Task details
Give the material again in full, matching it exactly.
★ ★ ★ ★ ★ ★ ★
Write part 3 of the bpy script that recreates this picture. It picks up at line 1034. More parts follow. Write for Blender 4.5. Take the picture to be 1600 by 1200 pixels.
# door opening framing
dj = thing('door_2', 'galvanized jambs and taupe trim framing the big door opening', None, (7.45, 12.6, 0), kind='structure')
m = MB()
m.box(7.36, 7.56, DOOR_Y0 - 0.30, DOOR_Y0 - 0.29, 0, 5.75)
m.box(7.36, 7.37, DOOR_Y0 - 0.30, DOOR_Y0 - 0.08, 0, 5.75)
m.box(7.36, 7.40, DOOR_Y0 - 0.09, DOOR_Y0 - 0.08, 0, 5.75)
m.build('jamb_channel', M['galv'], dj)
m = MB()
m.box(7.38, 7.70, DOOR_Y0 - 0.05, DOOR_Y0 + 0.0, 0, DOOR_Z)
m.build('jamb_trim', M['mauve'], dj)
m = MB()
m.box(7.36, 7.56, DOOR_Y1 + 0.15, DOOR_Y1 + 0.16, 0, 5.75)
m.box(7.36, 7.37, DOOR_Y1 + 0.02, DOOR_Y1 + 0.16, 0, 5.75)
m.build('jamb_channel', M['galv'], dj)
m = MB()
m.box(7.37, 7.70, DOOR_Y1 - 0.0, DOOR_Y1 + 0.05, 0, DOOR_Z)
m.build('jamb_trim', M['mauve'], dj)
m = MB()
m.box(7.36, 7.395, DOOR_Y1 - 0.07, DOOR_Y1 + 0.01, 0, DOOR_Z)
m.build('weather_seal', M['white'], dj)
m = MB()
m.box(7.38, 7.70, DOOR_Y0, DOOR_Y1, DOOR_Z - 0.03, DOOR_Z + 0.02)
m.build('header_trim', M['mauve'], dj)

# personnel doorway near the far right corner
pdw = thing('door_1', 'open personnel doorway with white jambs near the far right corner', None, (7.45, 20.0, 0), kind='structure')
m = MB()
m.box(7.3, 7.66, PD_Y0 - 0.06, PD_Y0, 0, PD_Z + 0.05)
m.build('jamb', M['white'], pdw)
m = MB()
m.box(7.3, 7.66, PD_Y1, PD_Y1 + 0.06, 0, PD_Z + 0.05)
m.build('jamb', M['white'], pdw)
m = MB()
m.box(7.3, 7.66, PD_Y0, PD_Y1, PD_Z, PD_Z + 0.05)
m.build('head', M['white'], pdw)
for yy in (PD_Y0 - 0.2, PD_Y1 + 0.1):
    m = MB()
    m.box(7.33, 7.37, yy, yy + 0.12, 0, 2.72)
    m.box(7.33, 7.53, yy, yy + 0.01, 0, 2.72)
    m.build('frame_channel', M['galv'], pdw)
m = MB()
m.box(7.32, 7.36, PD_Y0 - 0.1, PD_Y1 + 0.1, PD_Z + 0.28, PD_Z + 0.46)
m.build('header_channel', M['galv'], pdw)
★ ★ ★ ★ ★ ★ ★
Solution to the problem
Write part 3 of the bpy script that recreates this picture. It picks up at line 1034. More parts follow. Write for Blender 4.5. Take the picture to be 1600 by 1200 pixels.
# door opening framing
dj = thing('door_2', 'galvanized jambs and taupe trim framing the big door opening', None, (7.45, 12.6, 0), kind='structure')
m = MB()
m.box(7.36, 7.56, DOOR_Y0 - 0.30, DOOR_Y0 - 0.29, 0, 5.75)
m.box(7.36, 7.37, DOOR_Y0 - 0.30, DOOR_Y0 - 0.08, 0, 5.75)
m.box(7.36, 7.40, DOOR_Y0 - 0.09, DOOR_Y0 - 0.08, 0, 5.75)
m.build('jamb_channel', M['galv'], dj)
m = MB()
m.box(7.38, 7.70, DOOR_Y0 - 0.05, DOOR_Y0 + 0.0, 0, DOOR_Z)
m.build('jamb_trim', M['mauve'], dj)
m = MB()
m.box(7.36, 7.56, DOOR_Y1 + 0.15, DOOR_Y1 + 0.16, 0, 5.75)
m.box(7.36, 7.37, DOOR_Y1 + 0.02, DOOR_Y1 + 0.16, 0, 5.75)
m.build('jamb_channel', M['galv'], dj)
m = MB()
m.box(7.37, 7.70, DOOR_Y1 - 0.0, DOOR_Y1 + 0.05, 0, DOOR_Z)
m.build('jamb_trim', M['mauve'], dj)
m = MB()
m.box(7.36, 7.395, DOOR_Y1 - 0.07, DOOR_Y1 + 0.01, 0, DOOR_Z)
m.build('weather_seal', M['white'], dj)
m = MB()
m.box(7.38, 7.70, DOOR_Y0, DOOR_Y1, DOOR_Z - 0.03, DOOR_Z + 0.02)
m.build('header_trim', M['mauve'], dj)

# personnel doorway near the far right corner
pdw = thing('door_1', 'open personnel doorway with white jambs near the far right corner', None, (7.45, 20.0, 0), kind='structure')
m = MB()
m.box(7.3, 7.66, PD_Y0 - 0.06, PD_Y0, 0, PD_Z + 0.05)
m.build('jamb', M['white'], pdw)
m = MB()
m.box(7.3, 7.66, PD_Y1, PD_Y1 + 0.06, 0, PD_Z + 0.05)
m.build('jamb', M['white'], pdw)
m = MB()
m.box(7.3, 7.66, PD_Y0, PD_Y1, PD_Z, PD_Z + 0.05)
m.build('head', M['white'], pdw)
for yy in (PD_Y0 - 0.2, PD_Y1 + 0.1):
    m = MB()
    m.box(7.33, 7.37, yy, yy + 0.12, 0, 2.72)
    m.box(7.33, 7.53, yy, yy + 0.01, 0, 2.72)
    m.build('frame_channel', M['galv'], pdw)
m = MB()
m.box(7.32, 7.36, PD_Y0 - 0.1, PD_Y1 + 0.1, PD_Z + 0.28, PD_Z + 0.46)
m.build('header_channel', M['galv'], pdw)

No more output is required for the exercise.